Von guten Mächten wunderbar geborgen
erwarten wir getrost, was kommen mag. (…)
Was für ein Vorbild an Mut, Kraft und Überzeugung: Der evangelische Theologe Dietrich Bonhoeffer, am 9. April 1945 mit gerade einmal 39 Jahren in Flossenbürg aufgehängt. Was haben ihn Freunde bekniet, nach seinen Englandaufenthalten nicht mehr nach Hause zurückzukehren. Seine Antwort war einfach: Nur vor Ort kann er effektiv seinem christlichen Gewissen folgend Widerstand leisten. Er wusste, was ihm drohte. Er hat weitergemacht bis zum bitteren Ende. Noch Fragen?

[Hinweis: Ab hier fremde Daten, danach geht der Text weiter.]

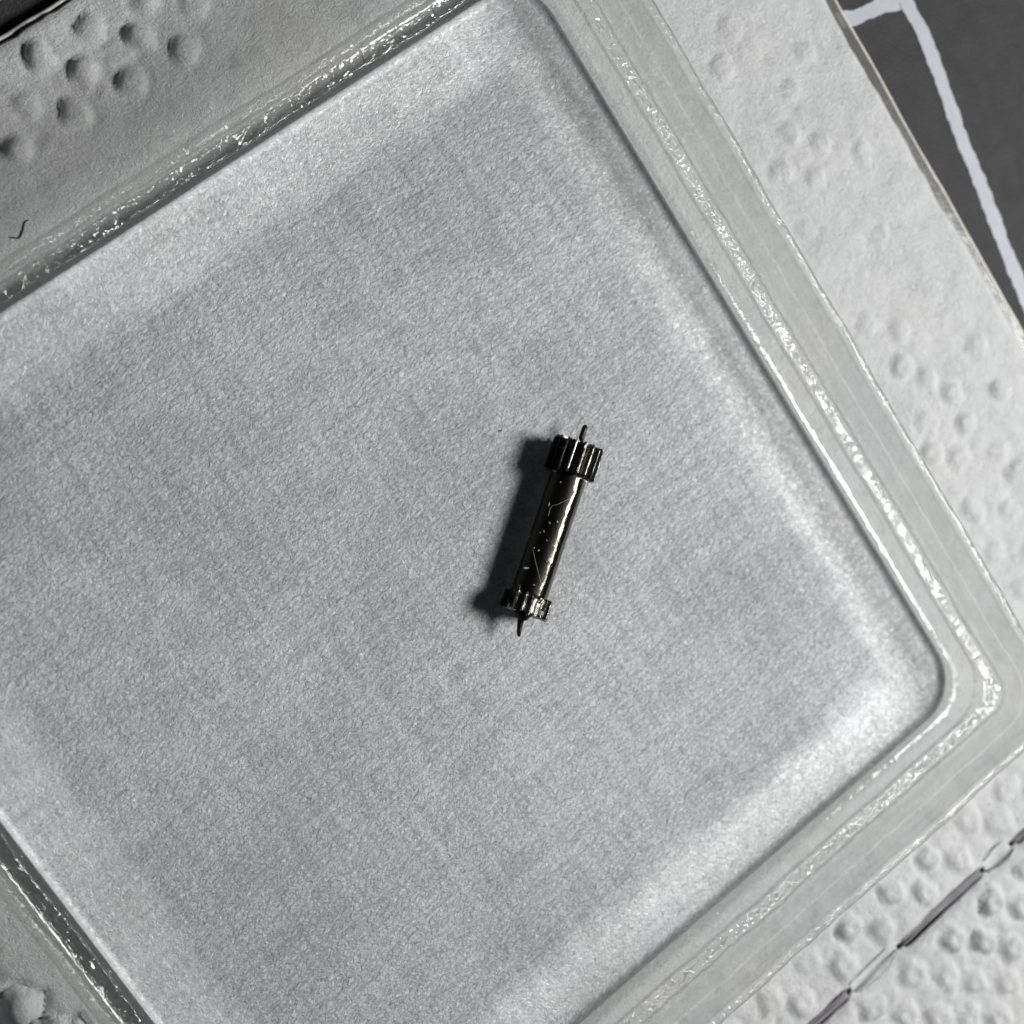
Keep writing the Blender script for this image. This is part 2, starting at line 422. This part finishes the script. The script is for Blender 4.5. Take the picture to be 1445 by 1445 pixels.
def tube(name, pts, rad, mat, parent=None, seg=8, taper=None, flat=1.0):
    P = [Vector(p) for p in pts]; vs = []; fs = []
    up = Vector((0, 0, 1))
    for k, p in enumerate(P):
        d = (P[min(k + 1, len(P) - 1)] - P[max(k - 1, 0)]).normalized()
        s = d.cross(up)
        s = s.normalized() if s.length > 1e-4 else Vector((1, 0, 0))
        u = s.cross(d).normalized()
        r = rad if taper is None else rad * taper(k / (len(P) - 1))
        for m in range(seg):
            a = 2 * math.pi * m / seg
            vs.append(p + s * math.cos(a) * r + u * math.sin(a) * r * flat)
    for k in range(len(P) - 1):
        for m in range(seg):
            a = k * seg + m; b = k * seg + (m + 1) % seg
            fs.append((a, b, b + seg, a + seg))
    fs.append(tuple(range(seg - 1, -1, -1))); n0 = (len(P) - 1) * seg
    fs.append(tuple(range(n0, n0 + seg)))
    return obj(name, vs, fs, mat, parent)

def wobbly(a, b, n, amp, seed):
    a = Vector(a); b = Vector(b); o = []
    for k in range(n + 1):
        p = a.lerp(b, k / n); L = (b - a).length * k / n
        w_ = noise.noise(Vector((L * 2.2, seed, 0))) * amp + noise.noise(Vector((L * 8, seed, 3))) * amp * .35
        d = (b - a).normalized(); o.append(p + Vector((-d.y, d.x, 0)) * w_ + Vector((0, 0, w_ * .5)))
    return o
tube("folded_edge", wobbly((3.868, -5.3, .055), (3.868, 3.35, .055), 300, 0.012, 2.0), 0.010, FILMEDGE, film, 8)
tube("folded_edge", wobbly((-2.44, 3.345, .075), (3.868, 3.345, .075), 300, 0.016, 5.0), 0.012, FILMEDGE, film, 8)

# curled fibres bridging the perforation
def arc(p0, p1, lift, bow, n=14):
    a = Vector(p0); b = Vector(p1); d = (b - a); s = Vector((-d.y, d.x, 0)).normalized()
    return [a.lerp(b, k / n) + s * bow * math.sin(math.pi * k / n) + Vector((0, 0, lift * math.sin(math.pi * k / n))) for k in range(n + 1)]
for (a, b, lf, bw) in [((0.83, -3.35, .01), (1.17, -3.325, .01), .03, -.012), ((0.80, -3.27, .012), (1.15, -3.262, .012), .02, .01),
                       ((1.89, -3.27, .012), (2.09, -3.262, .012), .02, .02), ((1.88, -3.34, .012), (2.1, -3.345, .012), .02, -.02)]:
    tube("seam_fibre", arc(a, b, lf, bw), 0.006, PAPER, towel, 6)

STRAND = mat_plain("grey_strand", (0.27, 0.262, 0.29), 0.7, 0.3, 50, 0.2, 0.3)
for a, b in slits[2:5]:
    for k, off in enumerate((-.019, -.007, .006, .019)):
        tube("seam_strand", wobbly((a + .03, PY + off, -.012), (b - .03, PY + off * .7, -.010), 24, .012, k * 3.3 + a), 0.0062, STRAND, towel, 6)

# ------------------------------------------------------------------ clear moulded tray
tray = empty("clear_tray", (0, 0, 0.03))
tag(tray, "clear square plastic tray with pebbled floor and stepped rim, standing on the paper towel", "tray")
BZ = 0.034
prof = [(2.31, .045, .24), (2.262, .10, .24), (2.264, .150, .26), (2.266, .192, .29), (2.277, .200, .31), (2.287, .204, .32), (2.290, .225, .32),
        (2.291, .300, .30), (2.290, .374, .22), (2.2915, .3845, .20), (2.296, .3885, .19), (2.304, .389, .17), (2.318, .3885, .15), (2.334, .3875, .14), (2.350, .387, .13), (2.360, .3875, .13), (2.3645, .392, .13), (2.366, .41, .14),
        (2.368, .50, .18), (2.369, .600, .21), (2.371, .6065, .212), (2.380, .6085, .22), (2.3815, .612, .22), (2.382, .63, .22), (2.3825, .760, .25), (2.383, .785, .26), (2.386, .799, .27), (2.392, .8035, .275), (2.408, .8045, .28), (2.424, .8035, .29),
        (2.434, .797, .30), (2.438, .785, .30), (2.437, .760, .30), (2.441, .715, .30), (2.436, .50, .29), (2.428, .28, .27), (2.415, .10, .25), (2.398, .060, .25),
        (2.37, .045, .24)]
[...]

Seine Zeilen waren sicher nicht die Aufforderung, sich wie Lämmer zur Schlachtbank führen zu lassen, ganz im Gegenteil. Genauso wie wir uns jetzt nicht mit einem kraftlosen „Ja mei, was kann denn ich schon machen“ den Feinden unserer Demokratie und unserer Gesellschaft den Hals zum Biss anzubieten.
Mal aufs Herz hören
Es gibt Vorbilder an allen Ecken und Enden und vielleicht wäre der eine oder andere überrascht, welche Potenziale er und sie als Vorbild haben. Es müssen nicht immer exorbitante Heldentaten sein, das kann schon im ganz kleinen beginnen, indem wir uns beispielsweise schlicht und einfach positiv gegenüber unseren Mitmenschen postieren. Ein gesunder Hausanstand, etwas mehr Gelassenheit und weniger Neid, auf diesem Nährboden kann wirklich Gutes wachsen.

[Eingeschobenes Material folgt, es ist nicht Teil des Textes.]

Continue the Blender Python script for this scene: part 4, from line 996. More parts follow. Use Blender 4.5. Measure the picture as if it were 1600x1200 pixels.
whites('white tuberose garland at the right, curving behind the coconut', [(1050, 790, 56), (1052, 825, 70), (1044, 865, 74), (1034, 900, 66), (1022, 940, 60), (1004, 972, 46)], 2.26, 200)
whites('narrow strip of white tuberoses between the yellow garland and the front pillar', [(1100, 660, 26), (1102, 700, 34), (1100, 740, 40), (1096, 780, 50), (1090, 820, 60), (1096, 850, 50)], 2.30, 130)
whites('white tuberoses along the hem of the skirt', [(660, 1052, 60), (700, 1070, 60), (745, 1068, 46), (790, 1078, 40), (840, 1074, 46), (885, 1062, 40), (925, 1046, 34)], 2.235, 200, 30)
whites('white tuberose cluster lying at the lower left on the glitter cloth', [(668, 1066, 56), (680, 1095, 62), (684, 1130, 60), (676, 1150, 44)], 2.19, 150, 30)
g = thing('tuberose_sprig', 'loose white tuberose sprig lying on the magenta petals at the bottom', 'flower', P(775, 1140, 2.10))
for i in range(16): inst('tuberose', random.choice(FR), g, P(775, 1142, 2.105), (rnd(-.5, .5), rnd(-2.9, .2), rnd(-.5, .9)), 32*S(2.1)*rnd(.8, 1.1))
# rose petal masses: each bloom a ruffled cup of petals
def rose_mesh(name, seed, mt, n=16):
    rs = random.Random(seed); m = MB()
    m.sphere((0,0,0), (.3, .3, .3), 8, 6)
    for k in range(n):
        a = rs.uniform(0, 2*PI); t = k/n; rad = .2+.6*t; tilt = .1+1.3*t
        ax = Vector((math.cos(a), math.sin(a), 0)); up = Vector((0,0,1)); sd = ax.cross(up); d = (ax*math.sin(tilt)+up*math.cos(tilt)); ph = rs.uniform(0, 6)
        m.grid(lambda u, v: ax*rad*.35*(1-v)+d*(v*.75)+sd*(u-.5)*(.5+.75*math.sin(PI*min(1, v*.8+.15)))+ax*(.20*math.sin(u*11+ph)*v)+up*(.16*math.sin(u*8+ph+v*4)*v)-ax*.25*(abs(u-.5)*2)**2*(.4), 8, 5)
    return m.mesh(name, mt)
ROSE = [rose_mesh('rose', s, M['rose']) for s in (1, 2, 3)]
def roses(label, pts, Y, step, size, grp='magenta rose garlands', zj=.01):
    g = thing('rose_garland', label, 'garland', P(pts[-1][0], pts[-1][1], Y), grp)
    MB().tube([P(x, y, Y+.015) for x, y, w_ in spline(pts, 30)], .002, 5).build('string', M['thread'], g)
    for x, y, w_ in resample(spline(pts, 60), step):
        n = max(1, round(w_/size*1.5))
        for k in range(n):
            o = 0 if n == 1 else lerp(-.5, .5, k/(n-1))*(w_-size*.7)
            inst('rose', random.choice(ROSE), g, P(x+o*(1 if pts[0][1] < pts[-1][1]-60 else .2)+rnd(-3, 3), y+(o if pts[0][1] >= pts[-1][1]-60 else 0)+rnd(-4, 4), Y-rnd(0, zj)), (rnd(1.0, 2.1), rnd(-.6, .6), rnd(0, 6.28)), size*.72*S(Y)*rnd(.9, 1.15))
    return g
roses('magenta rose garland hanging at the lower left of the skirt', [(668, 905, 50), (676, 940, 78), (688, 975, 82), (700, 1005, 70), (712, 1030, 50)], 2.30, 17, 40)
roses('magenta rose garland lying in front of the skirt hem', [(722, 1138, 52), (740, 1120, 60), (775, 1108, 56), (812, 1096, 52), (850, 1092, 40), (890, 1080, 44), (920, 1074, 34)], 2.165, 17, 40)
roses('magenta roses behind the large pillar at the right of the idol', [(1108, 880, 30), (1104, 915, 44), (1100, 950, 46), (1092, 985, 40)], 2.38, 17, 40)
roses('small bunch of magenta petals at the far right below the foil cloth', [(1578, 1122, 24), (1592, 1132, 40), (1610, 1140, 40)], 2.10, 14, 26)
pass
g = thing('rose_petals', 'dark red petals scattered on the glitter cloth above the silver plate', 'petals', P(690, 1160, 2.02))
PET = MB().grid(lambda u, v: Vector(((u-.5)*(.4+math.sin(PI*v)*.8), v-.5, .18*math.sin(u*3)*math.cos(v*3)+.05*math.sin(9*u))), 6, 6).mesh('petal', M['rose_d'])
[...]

STOP! Nicht schon wieder in einem pawlowschen Beißreflex das so typisch deutsche „Ja, aber…“ intonieren. Natürlich gibt es genügend, die weniger leisten und doch mehr haben. Leute, die scheinbar mühelos durchs Leben springen und solche, die sich ihr Dasein mit jeder Menge Chuzpe bequem eingerichtet haben. Aber warum soll man an solche Energie verschwenden? Das alles ist vergeudete Lebenskraft und Lebenszeit, die wir doch lieber in einen menschlichen Weg investieren sollten und der wird zur Autobahn, wenn ihn nur genug gemeinsam beschreiten.
Vergelts Gott Clemens!
Noch ein Beispiel zum Thema „starkes Vorbild“ gefällig? Vor kurzem ist Pater Clemens Habiger im Alter von 82 Jahren gestorben. Er ging auch dahin, wo es wehtat – seine „Alkis“, seine „Knackis“, seine Obdachlosen und viele mehr waren seine Mission. Nicht um zu missionieren, sondern um ein echter Mensch zu sein. Er kümmerte sich um alle Menschen, sein prall gefüllter Terminkalender war ebenso legendär wie sein uralter Renault R4.

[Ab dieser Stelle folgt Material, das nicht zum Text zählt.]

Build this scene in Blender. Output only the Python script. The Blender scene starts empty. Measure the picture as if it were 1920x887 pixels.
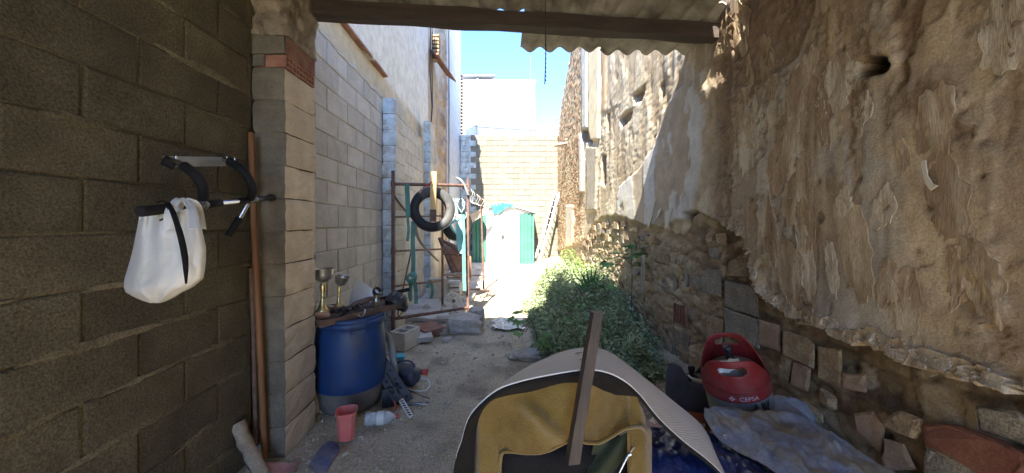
import bpy, bmesh, math, random, numpy as np
from mathutils import Vector, Matrix, Euler
random.seed(7); np.random.seed(7)
S = bpy.context.scene
F = 650.0; CX = 938.0; CY = 420.0; H = 1.42
# ---------------------------------------------------------------- camera, sky, sun, exposure
cd = bpy.data.cameras.new('camera'); cam = bpy.data.objects.new('camera', cd); S.collection.objects.link(cam)
cam.location = (0, 0, H); cam.rotation_euler = (math.radians(90), 0, 0)
cd.sensor_width = 36; cd.lens = F / 1920 * 36
cd.shift_x = (960 - CX) / 1920; cd.shift_y = -(443.5 - CY) / 1920
cd.clip_start = 0.05; cd.clip_end = 500
S.camera = cam
SUN = Vector((0.18, 0.90, -1.0)).normalized()
w = bpy.data.worlds.new('World'); S.world = w; w.use_nodes = True
nt = w.node_tree; sky = nt.nodes.new('ShaderNodeTexSky'); sky.sky_type = 'NISHITA'; sky.sun_disc = False
sky.sun_elevation = math.asin(-SUN.z); sky.sun_rotation = math.atan2(-SUN.x, -SUN.y)
sky.air_density = 0.6; sky.dust_density = 0.0; sky.ozone_density = 7.0
nt.links.new(sky.outputs[0], nt.nodes['Background'].inputs[0]); nt.nodes['Background'].inputs[1].default_value = 0.095
sd = bpy.data.lights.new('sun', 'SUN'); sd.energy = 2.6; sd.angle = math.radians(0.5); sd.color = (1, .94, .83)
sun = bpy.data.objects.new('sun', sd); S.collection.objects.link(sun)
sun.rotation_euler = SUN.to_track_quat('-Z', 'Y').to_euler()
S.view_settings.view_transform = 'Standard'; S.view_settings.look = 'None'
S.view_settings.exposure = 3.45; S.view_settings.gamma = 1.0
S.cycles.max_bounces = 16; S.cycles.diffuse_bounces = 10

# ---------------------------------------------------------------- helpers
def P(px, py, z):
    return Vector(((px - CX) * z / F, z, H - (py - CY) * z / F))
def hsh(i, j, s=0):
    i = np.asarray(i, dtype=np.int64); j = np.asarray(j, dtype=np.int64)
    n = (i * 374761393 + j * 668265263 + s * 982451653) & 0xffffffff
    n = ((n ^ (n >> 13)) * 1274126177) & 0xffffffff
    n = n ^ (n >> 16)
    return (n & 0xffffff) / float(0xffffff)
def vn(x, y, s=0):
    xi = np.floor(x); yi = np.floor(y); fx = x - xi; fy = y - yi
    fx = fx * fx * (3 - 2 * fx); fy = fy * fy * (3 - 2 * fy)
    xi = xi.astype(np.int64); yi = yi.astype(np.int64)
    a = hsh(xi, yi, s); b = hsh(xi + 1, yi, s); c = hsh(xi, yi + 1, s); d = hsh(xi + 1, yi + 1, s)
    return (a * (1 - fx) + b * fx) * (1 - fy) + (c * (1 - fx) + d * fx) * fy
def fbm(x, y, o=4, s=0):
    x = np.asarray(x, float); y = np.asarray(y, float)
    r = 0; a = .5; t = 0
    for k in range(o):
        r = r + a * (vn(x, y, s + k) * 2 - 1); t += a; a *= .55; x = x * 2.03 + 3.1; y = y * 2.03 + 1.7
    return r / t
def worley(x, y, s=0):
    xi = np.floor(x).astype(np.int64); yi = np.floor(y).astype(np.int64)
    b1 = np.full(x.shape, 9.); b2 = np.full(x.shape, 9.); cid = np.zeros(x.shape)
    for dx in (-1, 0, 1):
        for dy in (-1, 0, 1):
            cx = xi + dx; cy = yi + dy
            d = np.hypot(cx + hsh(cx, cy, s) - x, cy + hsh(cx, cy, s + 9) - y); h = hsh(cx, cy, s + 5)
            n1 = d < b1
            b2 = np.where(n1, b1, np.minimum(b2, d)); cid = np.where(n1, h, cid); b1 = np.where(n1, d, b1)
    return b1, b2 - b1, cid
def sstep(a, b, x):
    t = np.clip((x - a) / (b - a), 0, 1); return t * t * (3 - 2 * t)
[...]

Clemens ist nie zum Lachen in den Keller gegangen und außerdem hat er sich hat sich nichts gefallen lassen, von den Schwadronierern nicht und auch nicht von der eigenen Organisation oder kurz gesagt: ein echtes Vorbild. Danke für alles, Clemens.
Wer kämme hier darauf zu denken, dass dieses Leben im Dienst der Menschen nicht erfüllt war?
Mein Wunsch für alle aufrichtigen und anständigen Leute
Von guten Mächten treu und still umgeben
behütet und getröstet wunderbar
so will ich diese Tage mit euch leben
und mit euch gehen in ein neues Jahr.
Es gibt sie, die guten Vorbilder und auch die wundervollen Menschen, für die es sich jeden Tag wieder lohnt aufzustehen. Man muss sie nur sehen (wollen). Am besten ist man selbst Vorbild. Versuchen sollte man es.